Wednesday, July 20, 2011

Thoughts on Google Plus

I should start off by saying that I am not a user of Google Plus and only heard of it recently when Politesse said he got an invite and thought he'd check it out. As you know, we initially left Facebook for a number of reasons: the top ones being privacy concerns, callous business practices, and the fact that in the end, it took a lot of time without adding any real depth or value to our relationships with people. That said, would a replacement Facebook be better? I'm not a marketing or trend analyst or anything, but I wanted to share a few thoughts about this new service that could actually offer a real threat to the current empire of social networking.
 
Part of the problem of THE social networking site (SNS) is that, as it is the only one of its kind, it sets the rules on what we can and can't experience. And that's just it, there has to be only one for this format to really work. The whole idea is that ALL your friends are using the same service; otherwise everyone will all be spread out and no one will really be connecting with each other in a vast sense (as Facebook et al. caters to being connected to friends by simply knowing them and not through shared limited interests as other sites may be). So in order for G+ to really work, it has to BE the next Facebook, it has to dominate it and replace it.

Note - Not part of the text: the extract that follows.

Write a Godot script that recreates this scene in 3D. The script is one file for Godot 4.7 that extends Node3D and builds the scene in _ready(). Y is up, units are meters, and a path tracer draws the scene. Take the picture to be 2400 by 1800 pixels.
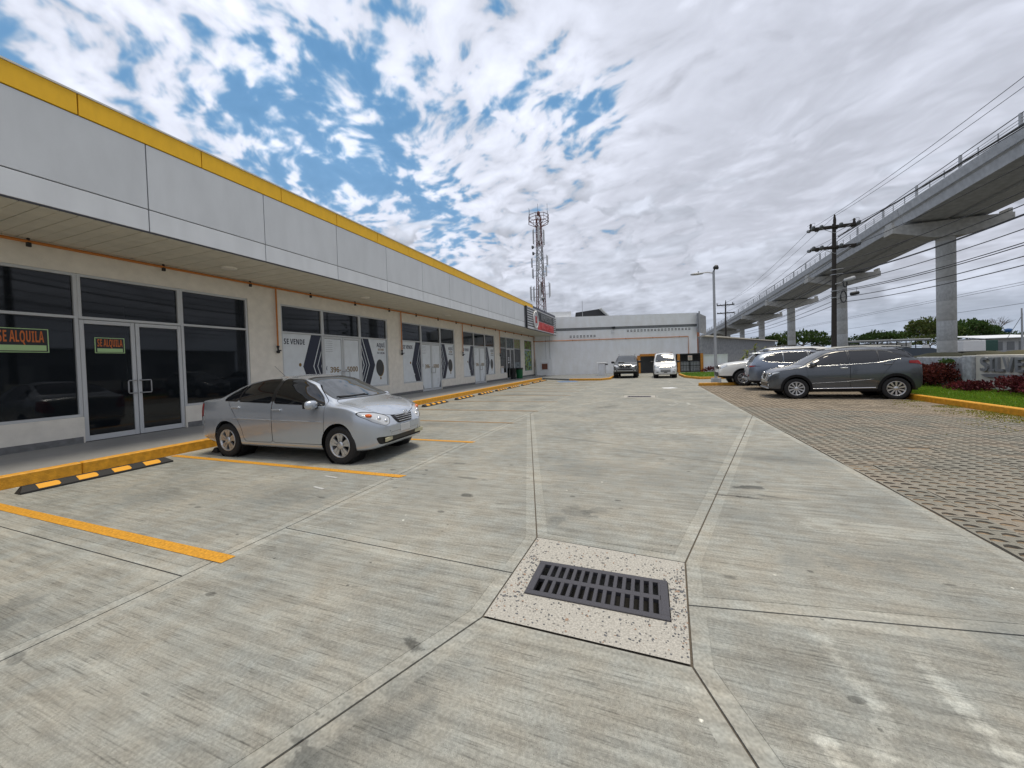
extends Node3D

# ---------------------------------------------------------------- helpers
var M := {}
var rng := RandomNumberGenerator.new()
const FLAT := 4294967295

func lin(r: float, g: float, b: float) -> Color:
	return Color(r, g, b).linear_to_srgb()

func mat(r: float, g: float, b: float, rough := 0.7, metal := 0.0, spec := 0.5) -> StandardMaterial3D:
	var m := StandardMaterial3D.new()
	m.albedo_color = lin(r, g, b)
	m.roughness = rough
	m.metallic = metal
	m.metallic_specular = spec
	return m

func noise_tex(seed_: int, freq: float, oct: int, lo: float, hi: float, size := 512, tint_lo := Color.WHITE, tint_hi := Color.WHITE) -> NoiseTexture2D:
	var n := FastNoiseLite.new()
	n.seed = seed_
	n.noise_type = FastNoiseLite.TYPE_SIMPLEX_SMOOTH
	n.frequency = freq
	n.fractal_octaves = oct
	var t := NoiseTexture2D.new()
	t.width = size
	t.height = size
	t.seamless = true
	t.noise = n
	var g := Gradient.new()
	g.set_color(0, Color(lo, lo, lo) * tint_lo)
	g.set_color(1, Color(hi, hi, hi) * tint_hi)
	t.color_ramp = g
	return t

func bump_tex(seed_: int, freq: float, oct: int, strength: float, size := 512) -> NoiseTexture2D:
	var n := FastNoiseLite.new()
	n.seed = seed_
	n.frequency = freq
	n.fractal_octaves = oct
	var t := NoiseTexture2D.new()
	t.width = size
	t.height = size
	t.seamless = true
	t.as_normal_map = true
	t.bump_strength = strength
	t.noise = n
	return t

# weathered: a base colour with a mottled texture laid by world position
func worn(r: float, g: float, b: float, rough: float, tex: Texture2D, scale: Vector3, bump: Texture2D = null, bscale := 0.5) -> StandardMaterial3D:
	var m := mat(r, g, b, rough)
	m.albedo_texture = tex
	m.uv1_triplanar = true
	m.uv1_world_triplanar = true
	m.uv1_scale = scale
	if bump:
		m.normal_enabled = true
		m.normal_texture = bump
		m.normal_scale = bscale
	return m

func new_st() -> SurfaceTool:
	var st := SurfaceTool.new()
	st.begin(Mesh.PRIMITIVE_TRIANGLES)
	st.set_smooth_group(FLAT)
	return st

func tri(st: SurfaceTool, a: Vector3, b: Vector3, c: Vector3) -> void:
	st.add_vertex(a)
	st.add_vertex(b)
	st.add_vertex(c)

# a b c d clockwise seen from the front
func quad(st: SurfaceTool, a: Vector3, b: Vector3, c: Vector3, d: Vector3) -> void:
	tri(st, a, b, c)
	tri(st, a, c, d)

func box(st: SurfaceTool, c: Vector3, s: Vector3, bas := Basis.IDENTITY) -> void:
	var h := s * 0.5
	var p: Array[Vector3] = []
	for i in 8:
		p.append(c + bas * Vector3(h.x * (1 if i & 1 else -1), h.y * (1 if i & 2 else -1), h.z * (1 if i & 4 else -1)))
	quad(st, p[4], p[6], p[7], p[5])
	quad(st, p[1], p[3], p[2], p[0])
	quad(st, p[5], p[7], p[3], p[1])
	quad(st, p[0], p[2], p[6], p[4])
	quad(st, p[6], p[2], p[3], p[7])
	quad(st, p[0], p[4], p[5], p[1])

func box_mm(st: SurfaceTool, a: Vector3, b: Vector3) -> void:
	box(st, (a + b) * 0.5, (b - a).abs())

# box with its long edges chamfered, so that they catch light
func cbox(st: SurfaceTool, c: Vector3, s: Vector3, ch: float, bas := Basis.IDENTITY) -> void:
	var h := s * 0.5
	var k := minf(ch, minf(h.x, minf(h.y, h.z)) * 0.9)
	var pts: Array[Vector3] = []
	# convex hull faces written out: 6 faces, 12 edges, 8 corners
	var f := func(ax: int, sg: int, u: int, v: int) -> Vector3:
		var q := Vector3.ZERO
		var a2 := (ax + 1) % 3
		var a3 := (ax + 2) % 3
		q[ax] = sg * h[ax]
		q[a2] = u * (h[a2] - k)
		q[a3] = v * (h[a3] - k)
		return c + bas * q
	for ax in 3:
		for sg in [-1, 1]:
			var a: Vector3 = f.call(ax, sg, -1, -1)
			var b: Vector3 = f.call(ax, sg, 1, -1)
			var d: Vector3 = f.call(ax, sg, 1, 1)
			var e: Vector3 = f.call(ax, sg, -1, 1)
			if sg > 0:
				quad(st, a, e, d, b)
			else:
				quad(st, a, b, d, e)
	for ax in 3:
		var b2 := (ax + 1) % 3
		for s1 in [-1, 1]:
			for s2 in [-1, 1]:
				# edge between face (ax,s1) and face (b2,s2), along axis c3
				var p1: Vector3 = f.call(ax, s1, s2, -1)
				var p2: Vector3 = f.call(ax, s1, s2, 1)
				var q1: Vector3 = f.call(b2, s2, -1, s1)
				var q2: Vector3 = f.call(b2, s2, 1, s1)
				if s1 * s2 > 0:
					quad(st, p1, p2, q2, q1)
				else:
					quad(st, q1, q2, p2, p1)
	for s1 in [-1, 1]:
		for s2 in [-1, 1]:
			for s3 in [-1, 1]:
				var a1: Vector3 = f.call(0, s1, s2, s3)
				var a2: Vector3 = f.call(1, s2, s3, s1)
				var a3: Vector3 = f.call(2, s3, s1, s2)
				if s1 * s2 * s3 > 0:
					tri(st, a1, a3, a2)
				else:
					tri(st, a1, a2, a3)

func tube(st: SurfaceTool, pts: Array, r: float, sides := 8, cap := true, r2 := -1.0) -> void:
	var n := pts.size()
	var rings: Array = []
	var up := Vector3.UP
	for i in n:
		var d: Vector3 = (pts[mini(i + 1, n - 1)] - pts[maxi(i - 1, 0)]).normalized()
		var ref := up if absf(d.dot(up)) < 0.95 else Vector3.RIGHT
		var x := d.cross(ref).normalized()
		var y := x.cross(d).normalized()
		var rr := r if r2 < 0.0 else lerpf(r, r2, float(i) / maxf(1.0, n - 1.0))
		var ring: Array = []
		for k in sides:
			var a := TAU * k / sides
			ring.append(pts[i] + (x * cos(a) + y * sin(a)) * rr)
		rings.append(ring)
	st.set_smooth_group(1)
	for i in n - 1:
		for k in sides:
			var k2 := (k + 1) % sides
			quad(st, rings[i][k], rings[i][k2], rings[i + 1][k2], rings[i + 1][k])
	st.set_smooth_group(FLAT)
	if cap:
		for k in range(1, sides - 1):
			tri(st, rings[0][0], rings[0][k + 1], rings[0][k])
			tri(st, rings[n - 1][0], rings[n - 1][k], rings[n - 1][k + 1])

# profile of (radius, height) turned round the y axis of bas
func lathe(st: SurfaceTool, prof: Array, at := Vector3.ZERO, bas := Basis.IDENTITY, sides := 24, smooth := true) -> void:
	if smooth:
		st.set_smooth_group(2)
	for i in prof.size() - 1:
		for k in sides:
			var a := TAU * k / sides
			var b := TAU * (k + 1) / sides
			var p: Vector2 = prof[i]
			var q: Vector2 = prof[i + 1]
			var p1 := at + bas * Vector3(p.x * cos(a), p.y, p.x * sin(a))
			var p2 := at + bas * Vector3(p.x * cos(b), p.y, p.x * sin(b))
			var q1 := at + bas * Vector3(q.x * cos(a), q.y, q.x * sin(a))
			var q2 := at + bas * Vector3(q.x * cos(b), q.y, q.x * sin(b))
			if p.x > 0.0001:
				tri(st, p1, p2, q2)
			if q.x > 0.0001:
				tri(st, p1, q2, q1)
	st.set_smooth_group(FLAT)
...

I'd rather see a new social networking model than a repeated Facebook model, and it seems as though things could possibly go in that direction with what G+ is promising. I am a huge internet user; I spend hours a day online doing all sorts of various things (networking over shared interests, for instance) but I am not comfortable sharing one identity across the board. I am also not comfortable with people in real life that I do not want contact with tracking me down and then associating me with things I'd rather them not know. So right off the bat the standard SNS model does not appeal to me. I'd be more interested in checking it out if it were something a little more flexible. When Facebook was created it was intended to be a networking site for just one college, and then for colleges in general, so the whole "real face real name" thing made sense as that was who you were trying to connect to. A lot of people know me as having XYZ interest, but an old college acquaintance is not going to know anything about me but the name my professor called out during roll. But that's not who I am online, so social networking sites that work by getting me to offer sensitive, personal information in the interest of connecting to bosses and professors is mostly irrelevant to me. What it really comes down to is this: because I am a part of so many separate interest communities online, will the social networking sites of the future offer something to me? Or will they force me to just choose one identity and forge my relationships around that?

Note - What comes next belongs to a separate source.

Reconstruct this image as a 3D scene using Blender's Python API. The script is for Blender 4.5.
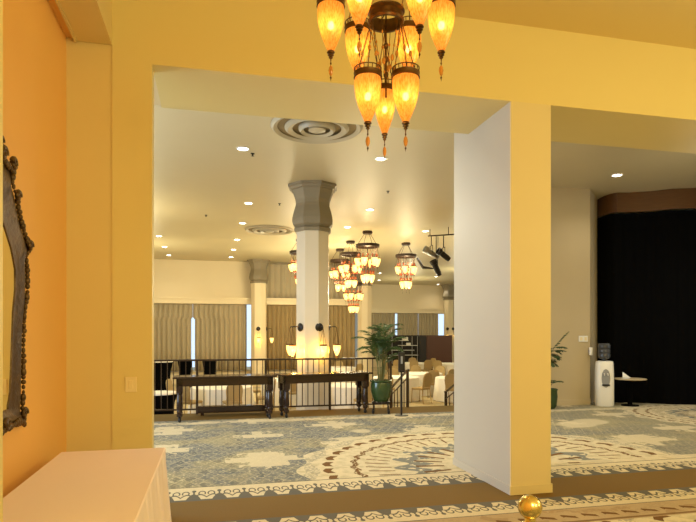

And what about the other concerns? Google Plus starts off by creating a SNS that essentially caters to user complaints about Facebook, meaning that some of the issues we all know and hate are improved in G+. That sounds great, but would it be likely to last? I don't think so. If G+ dies in obscurity just like other attempts have, Facebook will still be the one setting the rules and they have already made clear these issues are not issues to them. If G+ does manage to take over, that means they will be setting all the rules. What rules will they set? Will they value user concerns, like privacy and convenience? Or will they value the bottom line at all costs, until some other company comes along and tries to do the exact same thing? Again, I have stated that I do not care for the standard model already available, and copying Facebook means copying that model. I’d hope to see it improved somehow, but it is unlikely to improve in any way that would interest me. Sure, you can group your friends easier and control who sees what content better. Sure, everything is streamlined and you can see your soccer buddies right along with your drinking buddies. Sure, you can keep tabs on all your forums at once. But doing so still requires me to give up exactly what I gained by leaving Facebook.

Again, this is all speculation. I really don't know where things will end up. But at the moment, I have no plans to join Google Plus as it stands, unless as one article suggested Blogger gets cut off and integrated with it, forcing me to use it anyway. And the irony of using a Google service to blog about another Google service unfavorably is not lost on me.